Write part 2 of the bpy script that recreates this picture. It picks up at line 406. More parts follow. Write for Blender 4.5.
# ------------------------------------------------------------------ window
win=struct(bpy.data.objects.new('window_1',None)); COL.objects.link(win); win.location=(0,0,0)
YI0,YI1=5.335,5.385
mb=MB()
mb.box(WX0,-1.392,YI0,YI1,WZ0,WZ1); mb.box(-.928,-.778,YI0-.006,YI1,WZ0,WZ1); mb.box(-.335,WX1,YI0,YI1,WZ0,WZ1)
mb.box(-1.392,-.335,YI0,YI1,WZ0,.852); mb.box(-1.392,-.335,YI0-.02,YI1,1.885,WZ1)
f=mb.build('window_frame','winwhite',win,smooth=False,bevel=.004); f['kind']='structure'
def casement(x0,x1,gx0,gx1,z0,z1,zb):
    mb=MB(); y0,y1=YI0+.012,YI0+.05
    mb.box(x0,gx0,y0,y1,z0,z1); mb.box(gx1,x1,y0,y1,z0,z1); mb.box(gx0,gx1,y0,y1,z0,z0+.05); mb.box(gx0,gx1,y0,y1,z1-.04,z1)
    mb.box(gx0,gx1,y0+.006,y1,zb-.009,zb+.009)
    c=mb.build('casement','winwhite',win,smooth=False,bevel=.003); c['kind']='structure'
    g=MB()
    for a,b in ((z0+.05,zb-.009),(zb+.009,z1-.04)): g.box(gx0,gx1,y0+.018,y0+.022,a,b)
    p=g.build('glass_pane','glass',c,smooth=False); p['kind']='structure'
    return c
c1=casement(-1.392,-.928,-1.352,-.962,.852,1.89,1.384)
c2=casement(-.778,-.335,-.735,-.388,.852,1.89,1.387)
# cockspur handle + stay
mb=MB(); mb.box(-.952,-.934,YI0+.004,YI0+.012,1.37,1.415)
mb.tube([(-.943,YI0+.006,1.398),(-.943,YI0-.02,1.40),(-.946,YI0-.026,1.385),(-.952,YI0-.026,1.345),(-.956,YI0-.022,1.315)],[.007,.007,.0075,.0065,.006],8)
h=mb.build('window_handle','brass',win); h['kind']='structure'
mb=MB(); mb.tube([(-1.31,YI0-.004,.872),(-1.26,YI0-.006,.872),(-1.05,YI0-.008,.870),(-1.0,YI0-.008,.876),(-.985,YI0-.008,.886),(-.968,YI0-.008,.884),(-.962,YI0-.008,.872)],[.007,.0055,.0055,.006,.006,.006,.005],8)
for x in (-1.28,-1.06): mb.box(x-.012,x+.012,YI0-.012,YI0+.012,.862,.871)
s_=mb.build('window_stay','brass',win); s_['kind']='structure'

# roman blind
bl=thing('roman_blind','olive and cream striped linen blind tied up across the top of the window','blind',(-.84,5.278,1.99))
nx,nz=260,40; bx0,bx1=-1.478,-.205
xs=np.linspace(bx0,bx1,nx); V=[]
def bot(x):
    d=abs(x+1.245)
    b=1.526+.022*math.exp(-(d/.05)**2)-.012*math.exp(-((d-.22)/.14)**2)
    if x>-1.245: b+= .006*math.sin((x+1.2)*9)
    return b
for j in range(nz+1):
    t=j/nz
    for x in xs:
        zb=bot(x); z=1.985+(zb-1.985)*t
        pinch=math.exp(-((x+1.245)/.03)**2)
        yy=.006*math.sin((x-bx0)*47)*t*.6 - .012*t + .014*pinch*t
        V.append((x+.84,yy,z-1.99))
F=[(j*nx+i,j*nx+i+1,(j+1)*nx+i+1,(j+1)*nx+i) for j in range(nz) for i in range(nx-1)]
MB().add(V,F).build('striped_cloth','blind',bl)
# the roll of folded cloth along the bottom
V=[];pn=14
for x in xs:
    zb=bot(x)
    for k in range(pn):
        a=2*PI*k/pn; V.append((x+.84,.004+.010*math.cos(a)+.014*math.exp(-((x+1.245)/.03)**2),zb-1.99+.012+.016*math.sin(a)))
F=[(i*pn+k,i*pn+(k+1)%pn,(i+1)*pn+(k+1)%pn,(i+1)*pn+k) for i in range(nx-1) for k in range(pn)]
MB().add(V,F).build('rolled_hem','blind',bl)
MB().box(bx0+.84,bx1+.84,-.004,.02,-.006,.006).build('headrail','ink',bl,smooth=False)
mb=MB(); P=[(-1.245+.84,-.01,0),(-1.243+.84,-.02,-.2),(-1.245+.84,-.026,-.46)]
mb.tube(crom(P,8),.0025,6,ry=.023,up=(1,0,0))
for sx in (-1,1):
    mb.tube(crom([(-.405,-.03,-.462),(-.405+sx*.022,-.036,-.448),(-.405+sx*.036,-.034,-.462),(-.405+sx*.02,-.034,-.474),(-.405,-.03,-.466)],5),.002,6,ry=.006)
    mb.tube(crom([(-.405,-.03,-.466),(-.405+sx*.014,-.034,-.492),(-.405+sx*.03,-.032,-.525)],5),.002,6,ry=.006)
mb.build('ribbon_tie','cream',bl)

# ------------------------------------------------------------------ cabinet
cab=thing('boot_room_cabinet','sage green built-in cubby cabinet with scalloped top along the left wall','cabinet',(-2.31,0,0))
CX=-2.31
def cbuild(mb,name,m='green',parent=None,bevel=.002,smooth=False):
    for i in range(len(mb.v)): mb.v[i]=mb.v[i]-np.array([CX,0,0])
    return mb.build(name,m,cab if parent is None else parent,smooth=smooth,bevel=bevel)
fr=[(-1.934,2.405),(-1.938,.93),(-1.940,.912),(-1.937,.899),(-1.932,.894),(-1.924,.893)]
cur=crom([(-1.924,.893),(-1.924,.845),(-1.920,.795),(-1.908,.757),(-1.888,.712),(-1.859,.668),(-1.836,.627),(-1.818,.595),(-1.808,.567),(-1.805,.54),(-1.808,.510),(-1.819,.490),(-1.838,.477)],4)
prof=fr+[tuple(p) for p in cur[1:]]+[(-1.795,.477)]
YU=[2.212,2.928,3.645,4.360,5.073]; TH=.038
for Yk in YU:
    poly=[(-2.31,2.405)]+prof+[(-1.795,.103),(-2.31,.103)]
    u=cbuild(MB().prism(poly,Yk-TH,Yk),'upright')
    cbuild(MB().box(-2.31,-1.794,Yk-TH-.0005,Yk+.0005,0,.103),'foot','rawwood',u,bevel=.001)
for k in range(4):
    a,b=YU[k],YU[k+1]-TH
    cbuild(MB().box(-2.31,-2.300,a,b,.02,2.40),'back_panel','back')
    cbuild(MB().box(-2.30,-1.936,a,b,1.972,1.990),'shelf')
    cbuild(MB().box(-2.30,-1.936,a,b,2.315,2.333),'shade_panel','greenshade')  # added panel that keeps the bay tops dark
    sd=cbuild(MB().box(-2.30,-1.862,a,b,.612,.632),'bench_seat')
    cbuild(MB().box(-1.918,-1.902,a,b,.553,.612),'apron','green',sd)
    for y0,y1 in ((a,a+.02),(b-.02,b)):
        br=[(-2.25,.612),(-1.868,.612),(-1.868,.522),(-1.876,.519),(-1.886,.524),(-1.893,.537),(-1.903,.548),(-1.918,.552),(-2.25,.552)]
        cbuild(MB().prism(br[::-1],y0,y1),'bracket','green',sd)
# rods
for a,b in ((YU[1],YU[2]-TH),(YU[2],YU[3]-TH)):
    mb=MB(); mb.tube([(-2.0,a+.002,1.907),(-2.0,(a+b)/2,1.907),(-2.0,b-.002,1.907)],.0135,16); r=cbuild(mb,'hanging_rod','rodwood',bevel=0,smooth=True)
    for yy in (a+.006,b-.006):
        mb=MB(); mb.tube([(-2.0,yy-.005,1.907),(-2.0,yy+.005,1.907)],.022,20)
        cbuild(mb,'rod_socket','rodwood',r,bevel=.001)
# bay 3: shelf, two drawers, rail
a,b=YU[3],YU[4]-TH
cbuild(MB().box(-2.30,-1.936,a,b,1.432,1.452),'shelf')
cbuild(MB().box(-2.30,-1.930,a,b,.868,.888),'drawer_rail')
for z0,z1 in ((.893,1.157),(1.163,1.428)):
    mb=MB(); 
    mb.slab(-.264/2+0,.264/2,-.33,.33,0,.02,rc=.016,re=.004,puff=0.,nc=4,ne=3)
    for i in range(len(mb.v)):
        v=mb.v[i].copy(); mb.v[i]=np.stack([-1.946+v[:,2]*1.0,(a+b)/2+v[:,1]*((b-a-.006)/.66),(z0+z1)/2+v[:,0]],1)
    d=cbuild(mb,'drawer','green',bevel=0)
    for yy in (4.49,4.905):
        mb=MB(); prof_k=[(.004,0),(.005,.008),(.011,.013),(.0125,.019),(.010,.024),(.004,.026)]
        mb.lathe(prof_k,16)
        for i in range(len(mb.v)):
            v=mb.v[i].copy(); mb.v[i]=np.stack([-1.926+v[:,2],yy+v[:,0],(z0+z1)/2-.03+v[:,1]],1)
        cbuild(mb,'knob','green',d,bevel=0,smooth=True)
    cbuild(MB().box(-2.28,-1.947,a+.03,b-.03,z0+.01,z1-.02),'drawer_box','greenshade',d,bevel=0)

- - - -

Exercise brief
Your answer should be exactly the lines of the data above, from the first through the line containing "s_=mb.build('window_stay','brass',win); s_['kind']='structure'".

Expected output
Write part 2 of the bpy script that recreates this picture. It picks up at line 406. More parts follow. Write for Blender 4.5.
# ------------------------------------------------------------------ window
win=struct(bpy.data.objects.new('window_1',None)); COL.objects.link(win); win.location=(0,0,0)
YI0,YI1=5.335,5.385
mb=MB()
mb.box(WX0,-1.392,YI0,YI1,WZ0,WZ1); mb.box(-.928,-.778,YI0-.006,YI1,WZ0,WZ1); mb.box(-.335,WX1,YI0,YI1,WZ0,WZ1)
mb.box(-1.392,-.335,YI0,YI1,WZ0,.852); mb.box(-1.392,-.335,YI0-.02,YI1,1.885,WZ1)
f=mb.build('window_frame','winwhite',win,smooth=False,bevel=.004); f['kind']='structure'
def casement(x0,x1,gx0,gx1,z0,z1,zb):
    mb=MB(); y0,y1=YI0+.012,YI0+.05
    mb.box(x0,gx0,y0,y1,z0,z1); mb.box(gx1,x1,y0,y1,z0,z1); mb.box(gx0,gx1,y0,y1,z0,z0+.05); mb.box(gx0,gx1,y0,y1,z1-.04,z1)
    mb.box(gx0,gx1,y0+.006,y1,zb-.009,zb+.009)
    c=mb.build('casement','winwhite',win,smooth=False,bevel=.003); c['kind']='structure'
    g=MB()
    for a,b in ((z0+.05,zb-.009),(zb+.009,z1-.04)): g.box(gx0,gx1,y0+.018,y0+.022,a,b)
    p=g.build('glass_pane','glass',c,smooth=False); p['kind']='structure'
    return c
c1=casement(-1.392,-.928,-1.352,-.962,.852,1.89,1.384)
c2=casement(-.778,-.335,-.735,-.388,.852,1.89,1.387)
# cockspur handle + stay
mb=MB(); mb.box(-.952,-.934,YI0+.004,YI0+.012,1.37,1.415)
mb.tube([(-.943,YI0+.006,1.398),(-.943,YI0-.02,1.40),(-.946,YI0-.026,1.385),(-.952,YI0-.026,1.345),(-.956,YI0-.022,1.315)],[.007,.007,.0075,.0065,.006],8)
h=mb.build('window_handle','brass',win); h['kind']='structure'
mb=MB(); mb.tube([(-1.31,YI0-.004,.872),(-1.26,YI0-.006,.872),(-1.05,YI0-.008,.870),(-1.0,YI0-.008,.876),(-.985,YI0-.008,.886),(-.968,YI0-.008,.884),(-.962,YI0-.008,.872)],[.007,.0055,.0055,.006,.006,.006,.005],8)
for x in (-1.28,-1.06): mb.box(x-.012,x+.012,YI0-.012,YI0+.012,.862,.871)
s_=mb.build('window_stay','brass',win); s_['kind']='structure'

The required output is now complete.